Research Trajectories
Identity and Investment (see the summary of the previous article)

Identity and Imagined Communities
The communities created by many language learners' imagination. It is a desired community which gives possibilities for "an enhanced range of identity options in the future." The community may also be a reconstruction of past communities and historically constructed relationships to some extent. Thus, an imagined community produces an imagined identity, and a language learner's investment in the target language should be seen within this context.

Identity Categories and Educational Change
Much research on second language identity looks into the multiple and intersecting dimensions of learner's identities.

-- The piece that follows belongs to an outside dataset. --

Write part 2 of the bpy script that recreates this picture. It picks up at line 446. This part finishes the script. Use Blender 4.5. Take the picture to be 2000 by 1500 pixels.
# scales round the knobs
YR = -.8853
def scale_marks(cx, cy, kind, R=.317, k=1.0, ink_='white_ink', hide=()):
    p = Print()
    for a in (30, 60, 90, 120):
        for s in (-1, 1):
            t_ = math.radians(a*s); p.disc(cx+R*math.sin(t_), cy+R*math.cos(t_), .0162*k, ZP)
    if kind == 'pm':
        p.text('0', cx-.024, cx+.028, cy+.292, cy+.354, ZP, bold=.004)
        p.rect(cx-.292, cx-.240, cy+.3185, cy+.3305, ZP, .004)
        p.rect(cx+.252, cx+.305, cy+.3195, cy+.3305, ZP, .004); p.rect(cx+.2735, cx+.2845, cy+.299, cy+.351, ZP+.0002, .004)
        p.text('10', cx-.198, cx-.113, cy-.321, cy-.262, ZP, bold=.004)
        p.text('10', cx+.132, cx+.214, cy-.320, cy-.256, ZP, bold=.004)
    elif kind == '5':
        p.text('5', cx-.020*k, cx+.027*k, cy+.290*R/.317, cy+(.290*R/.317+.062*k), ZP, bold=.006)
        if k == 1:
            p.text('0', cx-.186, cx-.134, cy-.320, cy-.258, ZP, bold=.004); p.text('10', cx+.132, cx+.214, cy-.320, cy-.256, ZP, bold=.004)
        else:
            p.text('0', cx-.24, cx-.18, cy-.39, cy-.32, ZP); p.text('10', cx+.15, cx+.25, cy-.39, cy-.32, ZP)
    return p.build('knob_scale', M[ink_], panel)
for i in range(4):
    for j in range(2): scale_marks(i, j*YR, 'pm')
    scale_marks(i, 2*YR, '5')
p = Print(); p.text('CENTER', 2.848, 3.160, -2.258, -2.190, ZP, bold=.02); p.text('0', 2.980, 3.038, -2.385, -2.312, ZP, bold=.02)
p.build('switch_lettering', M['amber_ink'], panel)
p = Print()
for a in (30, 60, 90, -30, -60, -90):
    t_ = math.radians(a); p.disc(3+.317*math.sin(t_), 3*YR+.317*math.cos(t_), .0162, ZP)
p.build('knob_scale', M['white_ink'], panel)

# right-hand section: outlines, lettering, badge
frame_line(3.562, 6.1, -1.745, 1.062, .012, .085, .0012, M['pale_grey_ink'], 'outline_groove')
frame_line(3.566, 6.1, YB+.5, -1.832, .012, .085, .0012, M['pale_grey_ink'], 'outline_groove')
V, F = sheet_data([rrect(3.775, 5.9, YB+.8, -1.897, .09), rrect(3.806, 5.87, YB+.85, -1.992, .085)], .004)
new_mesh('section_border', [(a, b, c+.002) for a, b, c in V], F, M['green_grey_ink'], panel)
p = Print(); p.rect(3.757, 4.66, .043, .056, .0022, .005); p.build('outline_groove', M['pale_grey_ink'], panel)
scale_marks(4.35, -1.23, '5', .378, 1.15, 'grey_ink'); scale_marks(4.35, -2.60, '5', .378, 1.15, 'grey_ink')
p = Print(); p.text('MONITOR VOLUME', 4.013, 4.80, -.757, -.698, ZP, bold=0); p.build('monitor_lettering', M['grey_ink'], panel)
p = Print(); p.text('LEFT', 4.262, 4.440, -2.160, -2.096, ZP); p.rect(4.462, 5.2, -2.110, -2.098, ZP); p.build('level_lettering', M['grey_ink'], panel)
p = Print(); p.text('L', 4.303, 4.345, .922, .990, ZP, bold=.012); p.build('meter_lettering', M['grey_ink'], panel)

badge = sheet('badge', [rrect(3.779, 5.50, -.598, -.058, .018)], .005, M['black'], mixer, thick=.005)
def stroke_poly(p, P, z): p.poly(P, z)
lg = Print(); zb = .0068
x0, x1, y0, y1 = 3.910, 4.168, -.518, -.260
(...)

In addition, there is a increasing number of research which tries to investigate the ways in which particular relations of race, gender, class, and sexual orientation may impact on the language learning process. Innovative research that deals with these issues does not take such identity categories as variables, but rather as "sets of relationships that are socially and historically constructed within particular relations of power."

Identity and Literacy
Researchers of second language identity have come to be interested in learners' literacy as well as oracy. For instance, Norton Peirce and Stein (1995) argues that the changing social occasions created different kinds of investments on the part of language learners, and the learner identities changed, so did their interpretation of the text.

Reflection
These articles show how sociocultural aspects came to be taken into consideration in the field of SLA. I, myself, also believe that they are crucial to foreign language (in my case) acquisition from my own experience, I was persuaded by the notions/theories/the results of many studies while reading the two articles.

For instance, I created my own imagined community when I started to learn EFL in Japan. In such community, I thought of myself to be a successful learner of the target language. In short, my own creation of the imagined community motivated me to learn English. Consequently, I invested a lot of time and energy in the learning of English.

Also, as some of the studies mention, my communities of practice have been more than one, such as school, workplace, and the host families' houses during study abroad period. Naturally, I have had more than one identity categories and they have influenced me not separately but in complex ways.

The new concept I learned in the second article was that there was a close relationship between identity and literacy. It is certainly true that investment or interpretation of the SL text would change according to the changing social conditions.

I would like you to share your personal experiences/the impressive memories of other SL/FL learners on second language identity.

1 comment:

Masaki said...

Hatsumi san,

Thank you for sharing such a detailed summary of two articles and sharing your reflection with us. It was interesting and make clear to me. Since the language learning is happened in the social situations, I truly feel that the sociological and anthological aspect would have strong influence on SLA, and they have been gaining the attention in the field, which is really nice.
In my experience, the dynamic has been affected my foreign language learning experience. When I tried to learn foreign language through the broadcasted class (like NHK in Japan broadcasts the foreign language class through TV and radio), where no other classmates surrounded, I often failed. Within a week, I easily lost my interest continuing to study while I was really interested at first. On the other hand, in the classroom (where I could meet other classmates and we could support each other), I could easily continue to study the foreign language. Especially, when I first arrived in the ESL program five years ago, the experienced ESL classmates supported me a lot and could feel comfortable to come to class. I’ve seen many ESL learners in Hawaii have made cross-cultural relationship among classmates and have been speaking English outside of classroom, which helps them learning the target language.